• DESCRIPTION OF THE TASK: Begin at the first line of the data and copy each line through the one containing "sc.camera = cam_o", that line included, with no pictures.

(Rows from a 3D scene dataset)
↓
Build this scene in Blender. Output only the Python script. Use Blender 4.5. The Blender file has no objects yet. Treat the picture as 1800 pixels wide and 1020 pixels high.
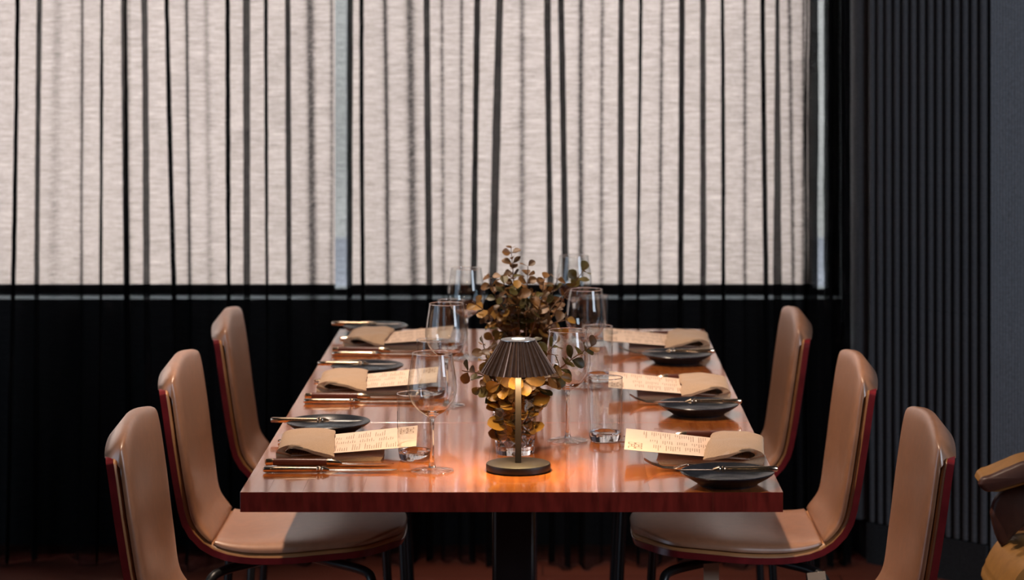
import bpy, math, random
import numpy as np
from mathutils import Vector, Matrix, noise as mnoise
random.seed(7)
sc = bpy.context.scene
COL = sc.collection
PI = math.pi

# ------------------------------------------------------------------ camera
F = 4460.0                      # focal length in pixels of the 1800 px wide frame
CX, CY, H = 954.0, -6.0, 1.561  # principal point, eye height
def W(px, py, Y):               # a point at depth Y seen at a pixel
    return Vector(((px - CX) * Y / F, Y, H - (py - CY) * Y / F))
def WX(px, Y): return (px - CX) * Y / F
cam = bpy.data.cameras.new('camera'); cam_o = bpy.data.objects.new('camera', cam)
COL.objects.link(cam_o)
cam_o.location = (0, 0, H); cam_o.rotation_euler = (PI/2, 0, 0)
cam.sensor_fit = 'HORIZONTAL'; cam.sensor_width = 36.0
cam.lens = F * 36.0 / 1800.0
cam.shift_x = -(CX - 900.0) / 1800.0
cam.shift_y = (CY - 510.0) / 1800.0
cam.clip_start = 0.05; cam.clip_end = 200
cam.dof.use_dof = True; cam.dof.focus_distance = 4.45; cam.dof.aperture_fstop = 5.6
sc.camera = cam_o

# ------------------------------------------------------------------ light and exposure
sc.view_settings.view_transform = 'Standard'; sc.view_settings.look = 'None'
sc.view_settings.exposure = 0.0; sc.view_settings.gamma = 1.0
sc.view_settings.use_curve_mapping = False
sc.cycles.max_bounces = 28; sc.cycles.transparent_max_bounces = 24
sc.cycles.transmission_bounces = 26; sc.cycles.glossy_bounces = 6
sc.cycles.sample_clamp_indirect = 6.0
wd = bpy.data.worlds.new('World'); sc.world = wd; wd.use_nodes = True
bg = wd.node_tree.nodes['Background']
bg.inputs['Color'].default_value = (0.90, 0.95, 1.0, 1); bg.inputs['Strength'].default_value = 9.7

def add_spot(name, loc, target, watt, color, angle, blend, size):
    l = bpy.data.lights.new(name, 'SPOT'); l.energy = watt; l.color = color
    l.spot_size = math.radians(angle); l.spot_blend = blend; l.shadow_soft_size = size
    o = bpy.data.objects.new(name, l); COL.objects.link(o); o.location = loc
    o.rotation_euler = (Vector(target) - Vector(loc)).to_track_quat('-Z', 'Y').to_euler()
    return o
def add_area(name, loc, target, watt, color, sx, sy):
    l = bpy.data.lights.new(name, 'AREA'); l.energy = watt; l.color = color
    l.shape = 'RECTANGLE'; l.size = sx; l.size_y = sy
    o = bpy.data.objects.new(name, l); COL.objects.link(o); o.location = loc
    o.rotation_euler = (Vector(target) - Vector(loc)).to_track_quat('-Z', 'Y').to_euler()
    return o
WARM = (1.0, 0.78, 0.60)
add_spot('ceiling_downlight', (-0.40, 4.55, 3.05), (-0.10, 4.65, 0.7), 182, WARM, 62, 0.6, 0.035)
add_spot('ceiling_downlight', (-0.40, 5.65, 3.05), (-0.10, 5.55, 0.7), 165, WARM, 62, 0.6, 0.035)
add_area('side_window_light', (-3.1, 4.3, 1.35), (0.6, 4.9, 1.25), 30, (0.58, 0.78, 1.0), 2.4, 2.6)
add_area('right_window_light', (3.2, 3.2, 2.1), (1.6, 6.5, 1.5), 85, (0.76, 0.86, 1.0), 1.8, 1.6)

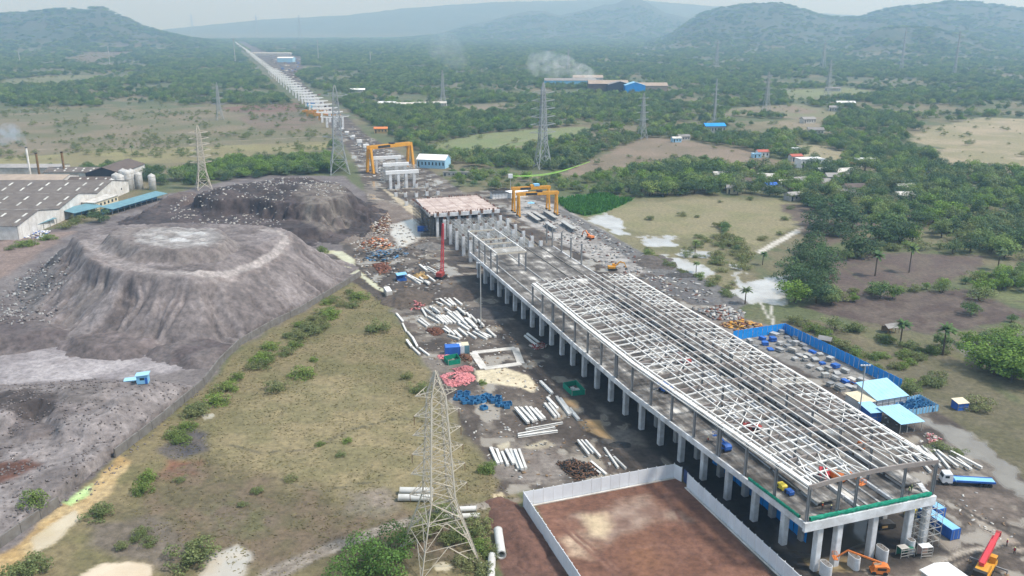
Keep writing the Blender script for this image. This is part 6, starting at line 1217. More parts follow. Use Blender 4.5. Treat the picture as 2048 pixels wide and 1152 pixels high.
for i, (x, y, l) in enumerate(((630, 232, 'left orange launching girder beside the near viaduct piers'), (643, 236, 'middle orange launching girder beside the near viaduct piers'), (655, 240, 'right orange launching girder beside the near viaduct piers'))):
    p = G(x, y); t = T('launching_girder', l, 'girder', p, AXIS + 1.1)
    for s in (-1, 1):
        t.bar('truss_chord', (-16, s * 2, 6), (16, s * 2, 6), 1.2, 2.4, 'yellow')
        for q in (-10, 10): t.bar('leg', (q, s * 2, 0), (q, s * 2, 5), 1.0, 1.0, 'yellow')
    t.box('cross_tie', (0, 0, 7.3), (3, 5, .8), 'orange'); t.box('cross_tie', (12, 0, 7.3), (2, 5, .8), 'orange')
t = T('blue_cabin', 'blue cabin between the launching girders and the viaduct', 'cabin', G(622, 215), .4); t.box('wall', (0, 0, 3), (10, 5, 6), 'blue_light'); t.box('roof', (0, 0, 6.2), (11, 6, .4), 'blue')
# ---- casting yard girders
for i, (x0, y0, x1, y1) in enumerate(((1056, 432, 1078, 447), (1067, 430, 1090, 444), (1088, 427, 1112, 442), (1092, 451, 1110, 464), (1124, 449, 1148, 465))):
    a, b_ = G(x0, y0), G(x1, y1); t = T('bridge_girder', 'dark steel sided girder lying in the casting yard', 'girder', (a + b_) / 2, head(a, b_), 'casting yard girders'); L = (a - b_).length / 2; t.bar('bottom_flange', (-L, 0, .2), (L, 0, .2), 2.2, .4, 'steel_grey'); t.bar('web', (-L, 0, 1.2), (L, 0, 1.2), .7, 1.7, 'steel_grey'); t.bar('top_flange', (-L, 0, 2.2), (L, 0, 2.2), 2.6, .3, 'galv')
u_ = T('parasol', 'cyan round shade standing in the casting yard', 'parasol', G(1062, 416)); u_.bar('pole', (0, 0, 0), (0, 0, 3.6), .15, .15, 'galv'); u_.mesh('canopy', [(0, 0, 4.2)] + [(2.6 * math.cos(k * .785), 2.6 * math.sin(k * .785), 3.3) for k in range(8)], [(0, 1 + k, 1 + (k + 1) % 8) for k in range(8)], 'blue_light')
lean_shed(G(985, 398), G(1020, 396), 6, 3.6, 4, 'black roofed stores shed behind the rear gantry', 'white', 'black'); lean_shed(G(1022, 397), G(1056, 392), 6, 3.6, 4, 'white roofed stores shed behind the rear gantry', 'white', 'white')
for x, y, l in ((1230, 548, ''), ): pass
# yard sheet walls: yellow boards along the column grid
fence('board_fence', 'yellow board wall along the right side of the bare columns', [(S(440, 152), S(372, 149))], 3, 2.4, 'cream', None, .12)
rb = T('crane_rail', 'long dark crane runway between the columns and the casting yard', 'rail', S(480, 158)); rb.barw('rail_beam', S(480, 157.5, .3), S(330, 153.5, .3), 1.0, .6, 'concrete_dark'); rb.barw('rail', S(480, 157.5, .68), S(330, 153.5, .68), .15, .15, 'rebar')
# foundation frame
fd = T('foundation', 'pale square ring foundation cast on the mud', 'foundation', G(995, 716)); q = [G(946, 706), G(1030, 697), G(1042, 728), G(968, 738)]
for i in range(4): a, b_ = q[i], q[(i + 1) % 4]; fd.bar('footing_strip', fd.L(a) + Vector((0, 0, .1 + .01 * i)), fd.L(b_) + Vector((0, 0, .1 + .01 * i)), 2.6, .3, 'offwhite')
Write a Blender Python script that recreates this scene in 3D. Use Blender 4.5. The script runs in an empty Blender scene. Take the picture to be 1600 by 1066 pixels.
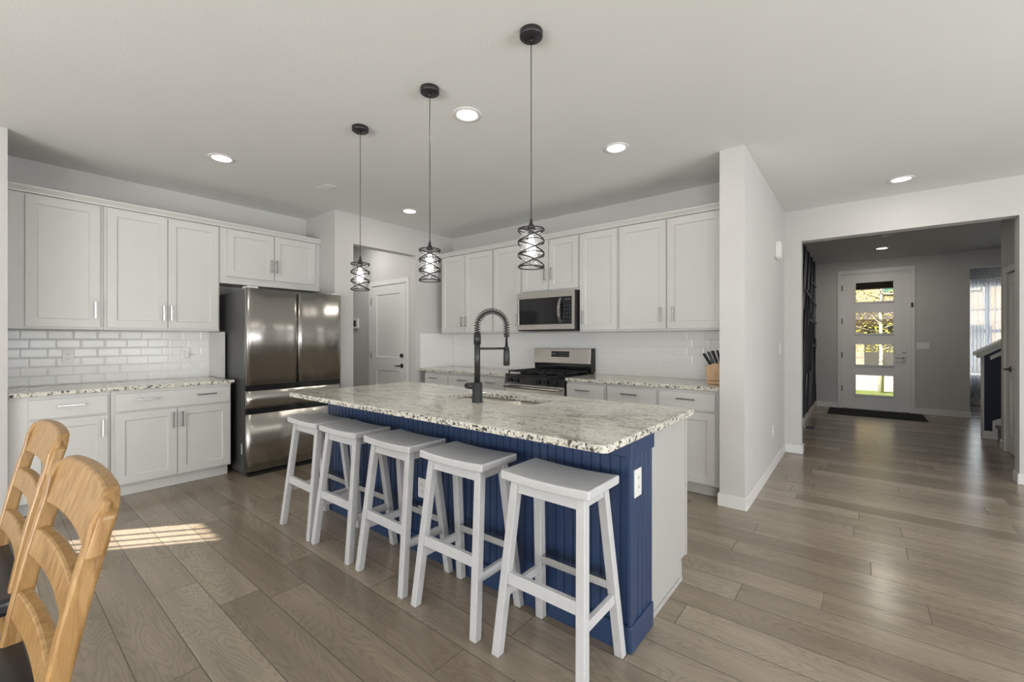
import bpy, bmesh, math, random
from math import sin, cos, pi, radians, sqrt
from mathutils import Vector, Matrix
random.seed(7)
SC = bpy.context.scene
COL = SC.collection

# ------------------------------------------------------------------ camera, sky, sun, daylight, exposure
cam_d = bpy.data.cameras.new('camera'); cam = bpy.data.objects.new('camera', cam_d); COL.objects.link(cam)
cam.location = (0, 0, 1.281); cam.rotation_euler = (radians(90), 0, radians(38.944))
cam_d.sensor_width = 36; cam_d.lens = 671.73/1600*36; cam_d.shift_y = -1.7/1600; cam_d.clip_start = .05
SC.camera = cam
SC.view_settings.view_transform = 'Standard'; SC.view_settings.look = 'None'
SC.view_settings.exposure = 0.76; SC.view_settings.gamma = 1; SC.view_settings.use_curve_mapping = False
w = bpy.data.worlds.new('sky'); SC.world = w; w.use_nodes = True
wn = w.node_tree; wn.nodes.clear()
bg = wn.nodes.new('ShaderNodeBackground'); out = wn.nodes.new('ShaderNodeOutputWorld')
sky = wn.nodes.new('ShaderNodeTexSky'); sky.sky_type = 'HOSEK_WILKIE'; sky.turbidity = 3
sky.sun_direction = (-.45, -.66, .55)
wn.links.new(sky.outputs[0], bg.inputs[0]); bg.inputs[1].default_value = 1.1
wn.links.new(bg.outputs[0], out.inputs[0])
SC.cycles.max_bounces = 9; SC.cycles.diffuse_bounces = 5; SC.cycles.glossy_bounces = 4; SC.cycles.transparent_max_bounces = 12
SC.cycles.sample_clamp_indirect = 4.0; SC.cycles.use_denoising = True; SC.cycles.caustics_reflective = False; SC.cycles.caustics_refractive = False

def lamp(name, kind, loc, rot, power, color=(1, 1, 1), **kw):
    d = bpy.data.lights.new(name, kind); d.energy = power; d.color = color
    for k, v in kw.items(): setattr(d, k, v)
    o = bpy.data.objects.new(name, d); o.location = loc; o.rotation_euler = rot; COL.objects.link(o)
    return o
SUN_H = Vector((.62, .785)).normalized()
SUN_D = Vector((SUN_H.x, SUN_H.y, -.88)).normalized()
s = lamp('sun', 'SUN', (0, -6, 8), (0, 0, 0), 10.0, (1, .92, .80), angle=radians(.6))
s.rotation_euler = SUN_D.to_track_quat('-Z', 'Y').to_euler()
# daylight entering at the windows behind and beside the camera (rectangles stand in the window openings)
DAY = (.90, .95, 1.0)
P = .40
lamp('daylight_back_window', 'AREA', (-1.6, -3.33, 1.35), (radians(90), 0, 0), 50*P, DAY, shape='RECTANGLE', size=2.4, size_y=1.9)
lamp('daylight_patio_door', 'AREA', (2.0, -3.33, 1.25), (radians(90), 0, 0), 50*P, DAY, shape='RECTANGLE', size=2.4, size_y=2.1)
lamp('daylight_side_window', 'AREA', (4.33, 1.8, 1.4), (radians(90), 0, radians(90)), 140*P, DAY, shape='RECTANGLE', size=3.0, size_y=1.8)
lamp('daylight_den_window', 'AREA', (1.935, 12.47, 1.45), (radians(90), 0, radians(180)), 10, (.85, .9, 1), shape='RECTANGLE', size=.93, size_y=1.8)
# upward fill added at the same windows to lift the ceiling, like ground bounce
lamp('bounce_fill_back', 'AREA', (-1.6, -3.36, 1.0), (radians(130), 0, 0), 185*P, (1, .985, .96), shape='RECTANGLE', size=2.4, size_y=1.2)
lamp('bounce_fill_patio', 'AREA', (2.0, -3.36, .9), (radians(130), 0, 0), 185*P, (1, .985, .96), shape='RECTANGLE', size=2.4, size_y=1.5)
lamp('bounce_fill_side', 'AREA', (4.38, 1.8, 1.1), (radians(130), 0, radians(90)), 195*P, (1, .985, .96), shape='RECTANGLE', size=3.0, size_y=1.1)

# ------------------------------------------------------------------ helpers
def wloc(o):
    v = Vector((0, 0, 0))
    while o: v = v + Vector(o.location); o = o.parent
    return v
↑
• EXERCISE RESPONSE:
Build this scene in Blender. Output only the Python script. Use Blender 4.5. The Blender file has no objects yet. Treat the picture as 1800 pixels wide and 1020 pixels high.
import bpy, math, random
import numpy as np
from mathutils import Vector, Matrix, noise as mnoise
random.seed(7)
sc = bpy.context.scene
COL = sc.collection
PI = math.pi

# ------------------------------------------------------------------ camera
F = 4460.0                      # focal length in pixels of the 1800 px wide frame
CX, CY, H = 954.0, -6.0, 1.561  # principal point, eye height
def W(px, py, Y):               # a point at depth Y seen at a pixel
    return Vector(((px - CX) * Y / F, Y, H - (py - CY) * Y / F))
def WX(px, Y): return (px - CX) * Y / F
cam = bpy.data.cameras.new('camera'); cam_o = bpy.data.objects.new('camera', cam)
COL.objects.link(cam_o)
cam_o.location = (0, 0, H); cam_o.rotation_euler = (PI/2, 0, 0)
cam.sensor_fit = 'HORIZONTAL'; cam.sensor_width = 36.0
cam.lens = F * 36.0 / 1800.0
cam.shift_x = -(CX - 900.0) / 1800.0
cam.shift_y = (CY - 510.0) / 1800.0
cam.clip_start = 0.05; cam.clip_end = 200
cam.dof.use_dof = True; cam.dof.focus_distance = 4.45; cam.dof.aperture_fstop = 5.6
sc.camera = cam_o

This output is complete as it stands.